## Rows from a 3D scene dataset
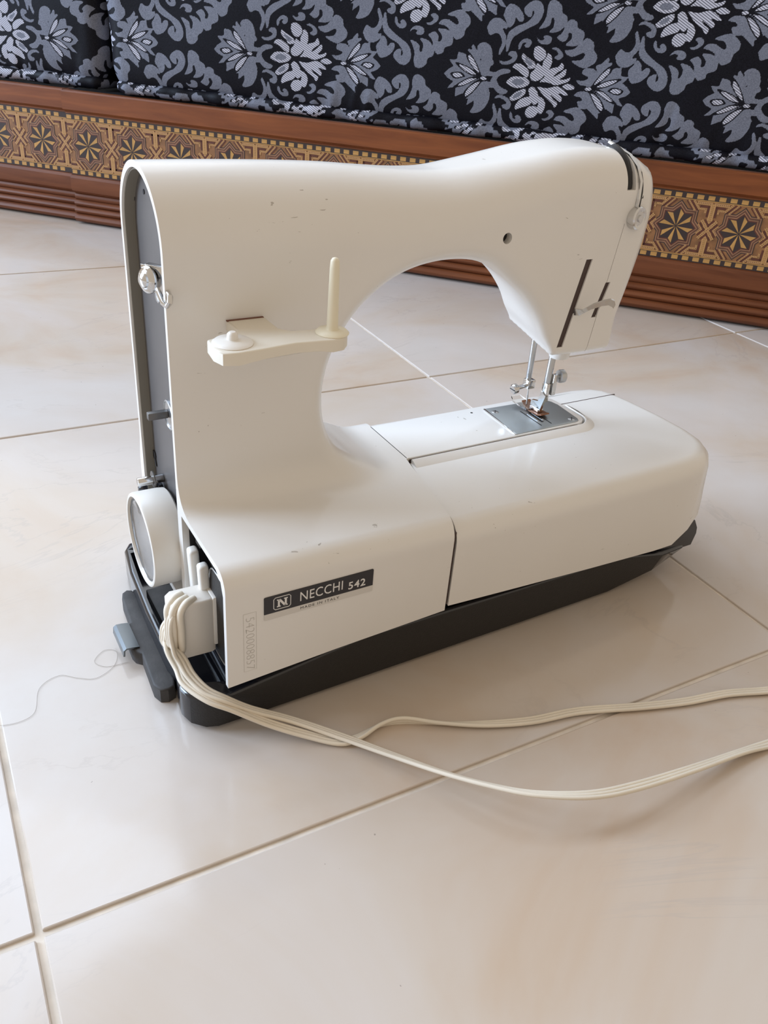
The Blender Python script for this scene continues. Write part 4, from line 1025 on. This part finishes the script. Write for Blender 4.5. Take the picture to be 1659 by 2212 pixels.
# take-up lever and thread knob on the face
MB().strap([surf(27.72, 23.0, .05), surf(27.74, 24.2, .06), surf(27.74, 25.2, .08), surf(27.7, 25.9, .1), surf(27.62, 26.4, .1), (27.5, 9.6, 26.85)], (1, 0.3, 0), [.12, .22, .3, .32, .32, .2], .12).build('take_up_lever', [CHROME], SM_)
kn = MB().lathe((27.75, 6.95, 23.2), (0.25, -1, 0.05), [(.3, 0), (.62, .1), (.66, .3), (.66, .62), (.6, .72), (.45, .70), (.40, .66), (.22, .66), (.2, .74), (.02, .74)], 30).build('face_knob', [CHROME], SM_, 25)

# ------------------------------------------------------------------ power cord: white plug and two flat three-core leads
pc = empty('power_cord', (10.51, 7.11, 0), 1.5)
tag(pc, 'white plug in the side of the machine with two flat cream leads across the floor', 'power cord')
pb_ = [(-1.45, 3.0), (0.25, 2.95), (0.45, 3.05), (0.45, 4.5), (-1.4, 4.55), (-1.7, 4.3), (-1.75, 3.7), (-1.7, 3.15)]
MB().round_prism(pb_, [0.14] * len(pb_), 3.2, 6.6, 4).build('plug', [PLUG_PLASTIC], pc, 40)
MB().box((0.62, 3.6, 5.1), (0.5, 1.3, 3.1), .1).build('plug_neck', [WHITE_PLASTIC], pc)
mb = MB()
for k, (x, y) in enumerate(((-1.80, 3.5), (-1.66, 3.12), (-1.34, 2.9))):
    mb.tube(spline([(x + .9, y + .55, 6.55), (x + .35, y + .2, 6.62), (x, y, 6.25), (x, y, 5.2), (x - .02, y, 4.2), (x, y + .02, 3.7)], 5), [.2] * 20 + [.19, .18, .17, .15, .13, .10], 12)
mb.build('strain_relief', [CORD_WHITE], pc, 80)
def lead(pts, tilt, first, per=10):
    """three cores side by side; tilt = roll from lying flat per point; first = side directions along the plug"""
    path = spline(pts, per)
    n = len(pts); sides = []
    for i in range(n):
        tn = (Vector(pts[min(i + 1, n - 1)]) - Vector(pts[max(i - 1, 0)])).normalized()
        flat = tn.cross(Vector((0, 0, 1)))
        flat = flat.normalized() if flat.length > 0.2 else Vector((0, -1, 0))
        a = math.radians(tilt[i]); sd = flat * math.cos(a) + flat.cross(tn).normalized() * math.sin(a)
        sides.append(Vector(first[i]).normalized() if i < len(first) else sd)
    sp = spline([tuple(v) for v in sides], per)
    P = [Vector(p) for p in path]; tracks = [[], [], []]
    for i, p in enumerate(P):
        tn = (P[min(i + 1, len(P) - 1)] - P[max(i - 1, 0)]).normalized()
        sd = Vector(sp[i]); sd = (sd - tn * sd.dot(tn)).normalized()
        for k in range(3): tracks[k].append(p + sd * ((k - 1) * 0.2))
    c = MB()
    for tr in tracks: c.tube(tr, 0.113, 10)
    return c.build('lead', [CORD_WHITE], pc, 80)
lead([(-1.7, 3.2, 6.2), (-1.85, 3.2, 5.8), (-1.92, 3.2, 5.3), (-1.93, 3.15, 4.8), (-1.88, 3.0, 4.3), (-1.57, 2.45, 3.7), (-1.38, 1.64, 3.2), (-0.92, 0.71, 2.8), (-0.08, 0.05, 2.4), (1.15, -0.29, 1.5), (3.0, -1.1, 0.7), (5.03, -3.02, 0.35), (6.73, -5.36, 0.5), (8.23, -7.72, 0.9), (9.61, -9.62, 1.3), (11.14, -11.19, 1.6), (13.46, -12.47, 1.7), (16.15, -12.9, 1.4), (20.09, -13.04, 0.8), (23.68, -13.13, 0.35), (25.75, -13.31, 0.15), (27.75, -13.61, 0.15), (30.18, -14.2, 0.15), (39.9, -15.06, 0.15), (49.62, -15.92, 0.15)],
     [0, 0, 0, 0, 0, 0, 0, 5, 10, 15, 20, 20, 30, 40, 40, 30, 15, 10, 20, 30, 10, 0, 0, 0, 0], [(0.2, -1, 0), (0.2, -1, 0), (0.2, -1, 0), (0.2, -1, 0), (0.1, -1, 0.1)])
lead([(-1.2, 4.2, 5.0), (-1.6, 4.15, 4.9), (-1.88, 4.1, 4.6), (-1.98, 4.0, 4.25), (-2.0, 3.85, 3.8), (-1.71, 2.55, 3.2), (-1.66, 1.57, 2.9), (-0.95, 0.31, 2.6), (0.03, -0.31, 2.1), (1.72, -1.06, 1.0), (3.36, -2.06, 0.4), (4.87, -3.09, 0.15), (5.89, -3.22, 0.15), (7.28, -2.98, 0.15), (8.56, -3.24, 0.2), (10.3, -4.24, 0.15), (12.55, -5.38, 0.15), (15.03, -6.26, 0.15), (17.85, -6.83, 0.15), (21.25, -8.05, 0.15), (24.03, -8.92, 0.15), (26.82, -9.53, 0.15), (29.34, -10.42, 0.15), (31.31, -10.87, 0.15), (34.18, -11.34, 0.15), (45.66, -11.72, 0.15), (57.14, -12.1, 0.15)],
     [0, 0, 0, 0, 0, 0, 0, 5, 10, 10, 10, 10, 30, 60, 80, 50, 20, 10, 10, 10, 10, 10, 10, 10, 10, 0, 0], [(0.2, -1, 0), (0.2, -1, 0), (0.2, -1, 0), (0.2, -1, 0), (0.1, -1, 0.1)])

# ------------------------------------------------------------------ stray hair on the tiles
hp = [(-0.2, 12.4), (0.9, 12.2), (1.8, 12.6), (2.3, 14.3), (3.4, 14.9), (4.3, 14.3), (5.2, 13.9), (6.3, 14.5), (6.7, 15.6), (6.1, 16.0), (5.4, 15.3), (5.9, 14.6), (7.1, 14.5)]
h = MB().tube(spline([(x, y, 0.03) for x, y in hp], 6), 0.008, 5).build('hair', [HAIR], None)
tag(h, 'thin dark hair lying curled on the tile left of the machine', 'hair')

--

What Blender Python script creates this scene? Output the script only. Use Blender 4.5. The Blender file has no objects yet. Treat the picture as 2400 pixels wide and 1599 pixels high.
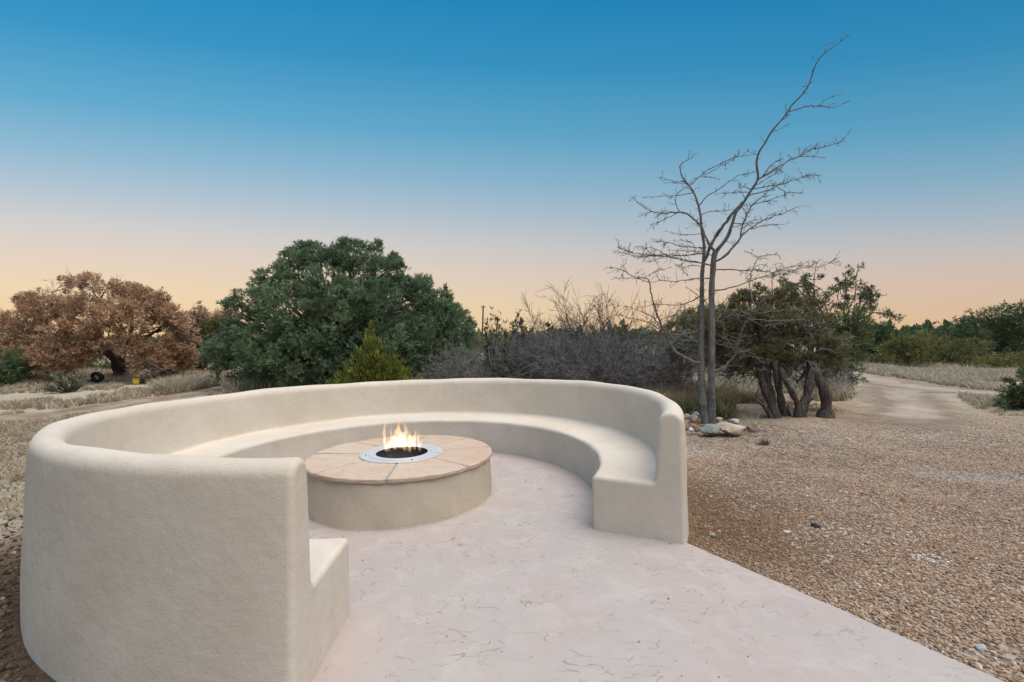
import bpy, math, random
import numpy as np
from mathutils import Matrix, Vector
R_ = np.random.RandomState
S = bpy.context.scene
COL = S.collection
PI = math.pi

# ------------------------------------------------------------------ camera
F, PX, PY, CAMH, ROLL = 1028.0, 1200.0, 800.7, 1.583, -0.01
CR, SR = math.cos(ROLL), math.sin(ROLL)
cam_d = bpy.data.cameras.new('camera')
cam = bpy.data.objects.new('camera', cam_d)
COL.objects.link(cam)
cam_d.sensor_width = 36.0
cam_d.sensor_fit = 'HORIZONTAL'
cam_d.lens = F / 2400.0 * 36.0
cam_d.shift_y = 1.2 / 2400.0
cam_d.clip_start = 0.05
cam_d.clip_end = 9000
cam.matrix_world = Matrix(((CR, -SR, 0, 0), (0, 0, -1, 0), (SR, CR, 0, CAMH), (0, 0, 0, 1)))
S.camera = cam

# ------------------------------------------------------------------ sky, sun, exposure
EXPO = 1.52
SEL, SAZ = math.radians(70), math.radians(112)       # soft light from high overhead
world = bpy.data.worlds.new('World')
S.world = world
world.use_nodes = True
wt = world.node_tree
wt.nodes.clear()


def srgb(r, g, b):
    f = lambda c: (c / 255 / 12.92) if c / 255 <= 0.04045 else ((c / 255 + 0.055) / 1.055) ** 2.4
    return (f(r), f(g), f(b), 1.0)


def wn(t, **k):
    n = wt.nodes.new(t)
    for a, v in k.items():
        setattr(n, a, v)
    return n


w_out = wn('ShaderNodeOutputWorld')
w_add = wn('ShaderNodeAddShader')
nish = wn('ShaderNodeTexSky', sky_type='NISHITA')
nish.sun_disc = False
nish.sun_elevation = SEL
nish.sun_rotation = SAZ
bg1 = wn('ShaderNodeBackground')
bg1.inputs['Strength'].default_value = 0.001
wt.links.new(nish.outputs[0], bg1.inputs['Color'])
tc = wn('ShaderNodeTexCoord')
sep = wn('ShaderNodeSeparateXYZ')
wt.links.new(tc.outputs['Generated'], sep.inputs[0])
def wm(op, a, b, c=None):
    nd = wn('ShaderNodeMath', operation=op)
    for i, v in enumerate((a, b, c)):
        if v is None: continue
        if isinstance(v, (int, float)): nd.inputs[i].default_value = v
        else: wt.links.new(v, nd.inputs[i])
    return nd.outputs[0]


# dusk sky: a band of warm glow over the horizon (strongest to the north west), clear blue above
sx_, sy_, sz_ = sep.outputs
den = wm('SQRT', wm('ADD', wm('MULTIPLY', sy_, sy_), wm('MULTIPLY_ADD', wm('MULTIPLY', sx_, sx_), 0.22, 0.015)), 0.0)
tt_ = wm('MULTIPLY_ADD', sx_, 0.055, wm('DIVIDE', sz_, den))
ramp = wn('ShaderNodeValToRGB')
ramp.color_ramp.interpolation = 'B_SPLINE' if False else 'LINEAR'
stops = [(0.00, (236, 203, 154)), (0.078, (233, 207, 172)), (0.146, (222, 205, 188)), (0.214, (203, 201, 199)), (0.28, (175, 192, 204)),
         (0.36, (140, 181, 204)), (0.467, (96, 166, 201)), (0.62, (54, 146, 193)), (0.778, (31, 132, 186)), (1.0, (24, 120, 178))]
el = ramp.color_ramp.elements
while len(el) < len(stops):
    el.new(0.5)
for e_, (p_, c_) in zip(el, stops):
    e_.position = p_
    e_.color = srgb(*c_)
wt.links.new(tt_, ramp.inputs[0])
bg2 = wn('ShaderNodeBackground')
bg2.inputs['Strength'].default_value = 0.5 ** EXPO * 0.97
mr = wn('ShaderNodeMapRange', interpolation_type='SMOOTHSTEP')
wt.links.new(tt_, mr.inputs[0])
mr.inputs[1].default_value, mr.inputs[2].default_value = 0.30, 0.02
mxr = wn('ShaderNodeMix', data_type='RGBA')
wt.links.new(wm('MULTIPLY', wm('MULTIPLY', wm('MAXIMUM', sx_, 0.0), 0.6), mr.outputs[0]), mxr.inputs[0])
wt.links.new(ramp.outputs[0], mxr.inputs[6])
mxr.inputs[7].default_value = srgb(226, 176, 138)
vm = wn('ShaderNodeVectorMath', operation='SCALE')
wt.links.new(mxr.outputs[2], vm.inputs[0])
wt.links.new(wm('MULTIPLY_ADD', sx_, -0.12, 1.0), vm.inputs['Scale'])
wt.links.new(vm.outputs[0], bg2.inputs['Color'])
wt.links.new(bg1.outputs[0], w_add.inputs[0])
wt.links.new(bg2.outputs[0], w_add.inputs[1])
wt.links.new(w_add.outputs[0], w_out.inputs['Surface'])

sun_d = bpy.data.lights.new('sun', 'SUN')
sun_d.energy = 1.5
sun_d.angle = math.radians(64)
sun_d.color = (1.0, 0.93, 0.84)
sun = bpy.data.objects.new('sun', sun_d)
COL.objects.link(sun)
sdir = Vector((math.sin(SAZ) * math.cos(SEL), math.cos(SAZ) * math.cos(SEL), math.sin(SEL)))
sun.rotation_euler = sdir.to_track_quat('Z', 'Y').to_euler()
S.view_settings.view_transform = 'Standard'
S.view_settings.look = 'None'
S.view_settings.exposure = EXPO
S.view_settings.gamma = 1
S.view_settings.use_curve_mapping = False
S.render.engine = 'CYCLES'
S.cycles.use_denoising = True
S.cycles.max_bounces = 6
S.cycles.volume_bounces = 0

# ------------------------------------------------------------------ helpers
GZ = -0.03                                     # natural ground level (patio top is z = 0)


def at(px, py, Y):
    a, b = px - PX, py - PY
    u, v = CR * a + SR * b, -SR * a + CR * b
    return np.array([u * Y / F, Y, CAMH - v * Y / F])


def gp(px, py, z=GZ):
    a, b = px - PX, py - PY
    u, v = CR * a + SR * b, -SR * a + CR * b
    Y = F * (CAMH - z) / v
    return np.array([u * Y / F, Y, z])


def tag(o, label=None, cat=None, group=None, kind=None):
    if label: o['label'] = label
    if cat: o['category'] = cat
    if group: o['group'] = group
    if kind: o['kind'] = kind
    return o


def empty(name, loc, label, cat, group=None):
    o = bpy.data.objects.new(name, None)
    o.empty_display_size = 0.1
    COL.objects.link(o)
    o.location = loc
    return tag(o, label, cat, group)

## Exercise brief
Nothing but the lines from the one with "The Blender Python" through the one with "[CHROME], SM_, 25)" should be retyped; include both and keep them exact.

## Solved problem
The Blender Python script for this scene continues. Write part 4, from line 1025 on. This part finishes the script. Write for Blender 4.5. Take the picture to be 1659 by 2212 pixels.
# take-up lever and thread knob on the face
MB().strap([surf(27.72, 23.0, .05), surf(27.74, 24.2, .06), surf(27.74, 25.2, .08), surf(27.7, 25.9, .1), surf(27.62, 26.4, .1), (27.5, 9.6, 26.85)], (1, 0.3, 0), [.12, .22, .3, .32, .32, .2], .12).build('take_up_lever', [CHROME], SM_)
kn = MB().lathe((27.75, 6.95, 23.2), (0.25, -1, 0.05), [(.3, 0), (.62, .1), (.66, .3), (.66, .62), (.6, .72), (.45, .70), (.40, .66), (.22, .66), (.2, .74), (.02, .74)], 30).build('face_knob', [CHROME], SM_, 25)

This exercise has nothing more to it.